━━━━━ The input ━━━━━

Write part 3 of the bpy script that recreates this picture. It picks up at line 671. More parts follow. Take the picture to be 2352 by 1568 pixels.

━━━━━
━━━━━ The input ━━━━━

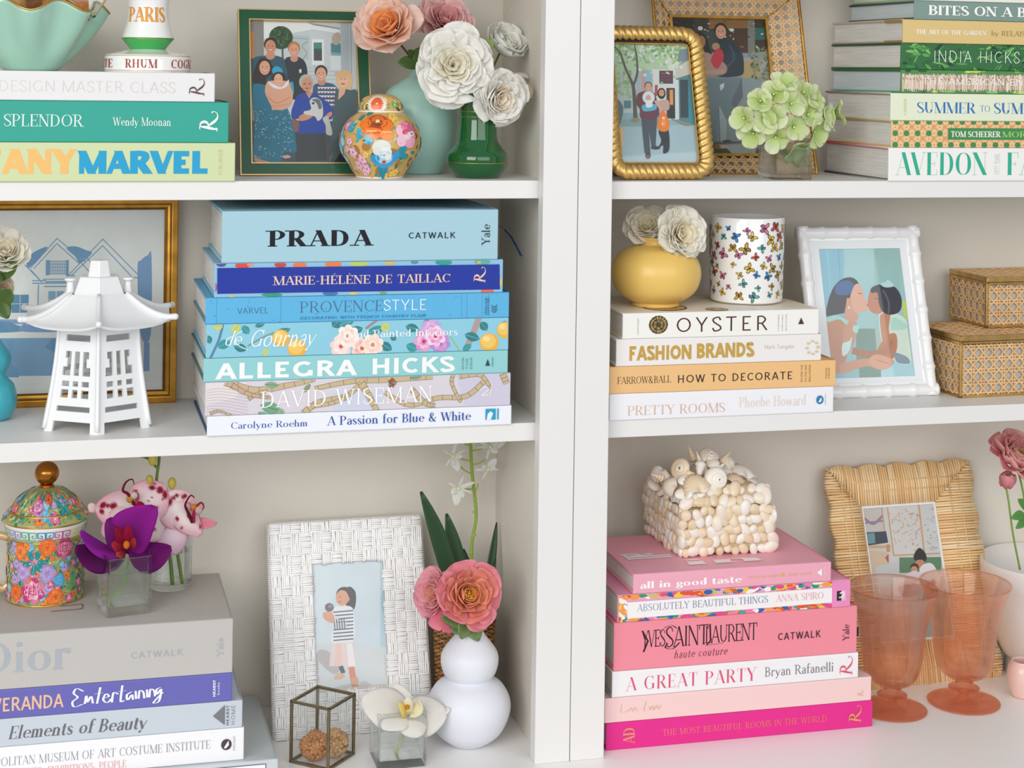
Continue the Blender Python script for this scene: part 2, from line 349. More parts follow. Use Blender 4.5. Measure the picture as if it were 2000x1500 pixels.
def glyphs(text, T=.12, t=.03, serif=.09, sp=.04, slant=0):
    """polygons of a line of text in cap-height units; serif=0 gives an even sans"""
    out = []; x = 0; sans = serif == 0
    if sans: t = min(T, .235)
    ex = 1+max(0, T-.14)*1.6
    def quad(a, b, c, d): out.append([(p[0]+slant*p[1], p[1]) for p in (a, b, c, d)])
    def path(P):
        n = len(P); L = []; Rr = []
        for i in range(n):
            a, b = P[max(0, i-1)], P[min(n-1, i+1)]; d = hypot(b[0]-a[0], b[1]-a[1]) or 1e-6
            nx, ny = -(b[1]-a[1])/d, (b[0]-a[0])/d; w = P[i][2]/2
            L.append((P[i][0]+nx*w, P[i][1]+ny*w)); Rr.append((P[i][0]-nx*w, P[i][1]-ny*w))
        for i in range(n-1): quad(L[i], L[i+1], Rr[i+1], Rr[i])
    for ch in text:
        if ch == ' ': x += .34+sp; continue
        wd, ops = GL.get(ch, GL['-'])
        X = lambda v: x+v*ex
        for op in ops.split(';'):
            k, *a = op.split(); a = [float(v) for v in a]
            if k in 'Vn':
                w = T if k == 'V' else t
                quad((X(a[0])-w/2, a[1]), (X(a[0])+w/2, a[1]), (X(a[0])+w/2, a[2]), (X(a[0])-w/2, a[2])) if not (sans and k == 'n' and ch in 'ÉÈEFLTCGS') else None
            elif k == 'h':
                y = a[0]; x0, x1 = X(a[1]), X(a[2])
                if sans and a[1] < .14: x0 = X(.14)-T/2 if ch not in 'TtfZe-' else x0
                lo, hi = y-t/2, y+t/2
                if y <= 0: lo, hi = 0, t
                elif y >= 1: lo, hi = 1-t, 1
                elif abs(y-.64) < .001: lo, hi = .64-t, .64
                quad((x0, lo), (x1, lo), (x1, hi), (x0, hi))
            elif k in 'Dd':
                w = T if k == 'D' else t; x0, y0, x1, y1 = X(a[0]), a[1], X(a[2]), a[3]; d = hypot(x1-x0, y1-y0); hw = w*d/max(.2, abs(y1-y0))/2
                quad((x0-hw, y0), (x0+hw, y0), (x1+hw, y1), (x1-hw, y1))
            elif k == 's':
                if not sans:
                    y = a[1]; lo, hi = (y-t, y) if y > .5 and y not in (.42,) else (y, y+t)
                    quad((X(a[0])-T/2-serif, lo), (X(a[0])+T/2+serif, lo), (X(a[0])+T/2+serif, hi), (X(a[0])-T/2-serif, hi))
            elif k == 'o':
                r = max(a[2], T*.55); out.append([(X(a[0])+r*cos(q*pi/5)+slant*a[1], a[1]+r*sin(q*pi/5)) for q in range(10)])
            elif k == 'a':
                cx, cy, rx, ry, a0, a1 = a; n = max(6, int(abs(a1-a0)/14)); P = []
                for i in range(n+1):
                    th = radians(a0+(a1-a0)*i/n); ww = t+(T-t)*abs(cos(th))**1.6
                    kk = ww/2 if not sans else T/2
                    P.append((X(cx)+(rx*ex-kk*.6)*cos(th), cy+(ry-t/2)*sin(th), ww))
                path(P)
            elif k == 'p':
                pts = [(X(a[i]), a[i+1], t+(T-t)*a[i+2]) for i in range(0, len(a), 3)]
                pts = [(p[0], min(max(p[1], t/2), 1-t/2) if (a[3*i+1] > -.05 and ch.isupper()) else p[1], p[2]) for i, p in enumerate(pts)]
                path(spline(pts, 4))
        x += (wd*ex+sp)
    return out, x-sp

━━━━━
━━━━━ The input ━━━━━

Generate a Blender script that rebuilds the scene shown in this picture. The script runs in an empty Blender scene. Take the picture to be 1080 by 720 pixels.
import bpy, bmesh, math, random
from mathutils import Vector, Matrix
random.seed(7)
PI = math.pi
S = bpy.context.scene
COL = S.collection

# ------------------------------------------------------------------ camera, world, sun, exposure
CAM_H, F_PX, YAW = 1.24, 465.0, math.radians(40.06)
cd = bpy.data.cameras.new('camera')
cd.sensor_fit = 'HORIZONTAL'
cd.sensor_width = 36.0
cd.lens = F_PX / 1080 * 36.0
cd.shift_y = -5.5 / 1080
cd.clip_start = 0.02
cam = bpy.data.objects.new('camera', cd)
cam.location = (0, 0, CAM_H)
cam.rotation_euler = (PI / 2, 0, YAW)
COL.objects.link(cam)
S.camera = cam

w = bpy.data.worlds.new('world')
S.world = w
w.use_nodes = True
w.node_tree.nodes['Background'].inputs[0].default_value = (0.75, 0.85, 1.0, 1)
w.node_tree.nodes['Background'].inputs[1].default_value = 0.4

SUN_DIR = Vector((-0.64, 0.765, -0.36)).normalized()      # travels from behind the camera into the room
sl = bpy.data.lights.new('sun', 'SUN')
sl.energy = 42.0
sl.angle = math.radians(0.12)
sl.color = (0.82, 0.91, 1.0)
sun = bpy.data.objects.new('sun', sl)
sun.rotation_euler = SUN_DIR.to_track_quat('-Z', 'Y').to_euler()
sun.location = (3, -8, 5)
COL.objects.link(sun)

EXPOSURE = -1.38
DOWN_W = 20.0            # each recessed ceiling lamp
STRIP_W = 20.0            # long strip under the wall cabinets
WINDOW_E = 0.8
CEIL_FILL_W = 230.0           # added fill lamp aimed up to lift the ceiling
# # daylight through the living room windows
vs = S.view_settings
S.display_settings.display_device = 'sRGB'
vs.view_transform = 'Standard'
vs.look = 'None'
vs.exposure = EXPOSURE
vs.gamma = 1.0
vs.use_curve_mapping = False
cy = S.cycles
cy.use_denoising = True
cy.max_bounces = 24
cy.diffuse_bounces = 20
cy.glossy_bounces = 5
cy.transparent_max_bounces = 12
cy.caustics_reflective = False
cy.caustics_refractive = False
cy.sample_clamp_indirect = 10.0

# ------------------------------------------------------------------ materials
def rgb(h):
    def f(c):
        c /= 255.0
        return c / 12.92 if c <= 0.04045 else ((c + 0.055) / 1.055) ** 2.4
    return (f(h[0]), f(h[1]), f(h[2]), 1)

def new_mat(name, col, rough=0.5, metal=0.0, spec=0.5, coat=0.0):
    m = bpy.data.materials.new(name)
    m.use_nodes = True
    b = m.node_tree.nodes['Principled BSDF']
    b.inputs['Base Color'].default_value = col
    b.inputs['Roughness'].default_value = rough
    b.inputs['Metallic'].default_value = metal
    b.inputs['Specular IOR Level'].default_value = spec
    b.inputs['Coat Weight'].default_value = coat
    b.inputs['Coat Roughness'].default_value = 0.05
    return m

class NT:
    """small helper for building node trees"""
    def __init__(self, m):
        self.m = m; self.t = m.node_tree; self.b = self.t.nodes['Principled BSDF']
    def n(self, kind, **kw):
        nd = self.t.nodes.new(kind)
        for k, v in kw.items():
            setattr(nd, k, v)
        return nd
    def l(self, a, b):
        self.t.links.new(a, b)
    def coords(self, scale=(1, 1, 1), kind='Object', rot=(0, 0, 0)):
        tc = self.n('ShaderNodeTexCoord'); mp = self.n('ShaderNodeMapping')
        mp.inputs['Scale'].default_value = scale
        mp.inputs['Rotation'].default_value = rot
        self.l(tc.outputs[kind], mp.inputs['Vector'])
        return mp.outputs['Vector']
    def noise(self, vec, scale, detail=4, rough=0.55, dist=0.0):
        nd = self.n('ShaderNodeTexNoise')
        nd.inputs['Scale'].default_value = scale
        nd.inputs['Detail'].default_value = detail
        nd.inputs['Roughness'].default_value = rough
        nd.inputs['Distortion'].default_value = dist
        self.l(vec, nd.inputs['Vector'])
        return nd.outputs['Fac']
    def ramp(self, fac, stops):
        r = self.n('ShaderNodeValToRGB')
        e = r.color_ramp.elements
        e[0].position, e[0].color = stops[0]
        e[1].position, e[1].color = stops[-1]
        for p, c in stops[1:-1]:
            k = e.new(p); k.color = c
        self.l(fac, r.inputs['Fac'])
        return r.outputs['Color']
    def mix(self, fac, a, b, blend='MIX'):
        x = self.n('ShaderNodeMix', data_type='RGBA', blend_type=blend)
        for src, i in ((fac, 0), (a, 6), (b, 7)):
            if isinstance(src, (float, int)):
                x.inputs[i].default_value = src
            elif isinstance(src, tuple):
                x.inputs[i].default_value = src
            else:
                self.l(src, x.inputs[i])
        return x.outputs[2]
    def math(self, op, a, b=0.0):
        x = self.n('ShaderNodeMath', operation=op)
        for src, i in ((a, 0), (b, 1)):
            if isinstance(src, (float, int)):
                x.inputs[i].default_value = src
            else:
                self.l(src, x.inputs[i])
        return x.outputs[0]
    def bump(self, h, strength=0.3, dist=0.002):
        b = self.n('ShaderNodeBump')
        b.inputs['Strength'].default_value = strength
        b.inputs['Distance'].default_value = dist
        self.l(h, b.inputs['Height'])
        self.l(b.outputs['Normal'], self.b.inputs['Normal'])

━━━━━

- [Stated exercise]
Your task is to reproduce exactly the lines beginning at the line containing "Generate a Blender" and ending at the line containing "COL.objects.link(sun)", inclusive.

- [Finished task]
Generate a Blender script that rebuilds the scene shown in this picture. The script runs in an empty Blender scene. Take the picture to be 1080 by 720 pixels.
import bpy, bmesh, math, random
from mathutils import Vector, Matrix
random.seed(7)
PI = math.pi
S = bpy.context.scene
COL = S.collection

# ------------------------------------------------------------------ camera, world, sun, exposure
CAM_H, F_PX, YAW = 1.24, 465.0, math.radians(40.06)
cd = bpy.data.cameras.new('camera')
cd.sensor_fit = 'HORIZONTAL'
cd.sensor_width = 36.0
cd.lens = F_PX / 1080 * 36.0
cd.shift_y = -5.5 / 1080
cd.clip_start = 0.02
cam = bpy.data.objects.new('camera', cd)
cam.location = (0, 0, CAM_H)
cam.rotation_euler = (PI / 2, 0, YAW)
COL.objects.link(cam)
S.camera = cam

w = bpy.data.worlds.new('world')
S.world = w
w.use_nodes = True
w.node_tree.nodes['Background'].inputs[0].default_value = (0.75, 0.85, 1.0, 1)
w.node_tree.nodes['Background'].inputs[1].default_value = 0.4

SUN_DIR = Vector((-0.64, 0.765, -0.36)).normalized()      # travels from behind the camera into the room
sl = bpy.data.lights.new('sun', 'SUN')
sl.energy = 42.0
sl.angle = math.radians(0.12)
sl.color = (0.82, 0.91, 1.0)
sun = bpy.data.objects.new('sun', sl)
sun.rotation_euler = SUN_DIR.to_track_quat('-Z', 'Y').to_euler()
sun.location = (3, -8, 5)
COL.objects.link(sun)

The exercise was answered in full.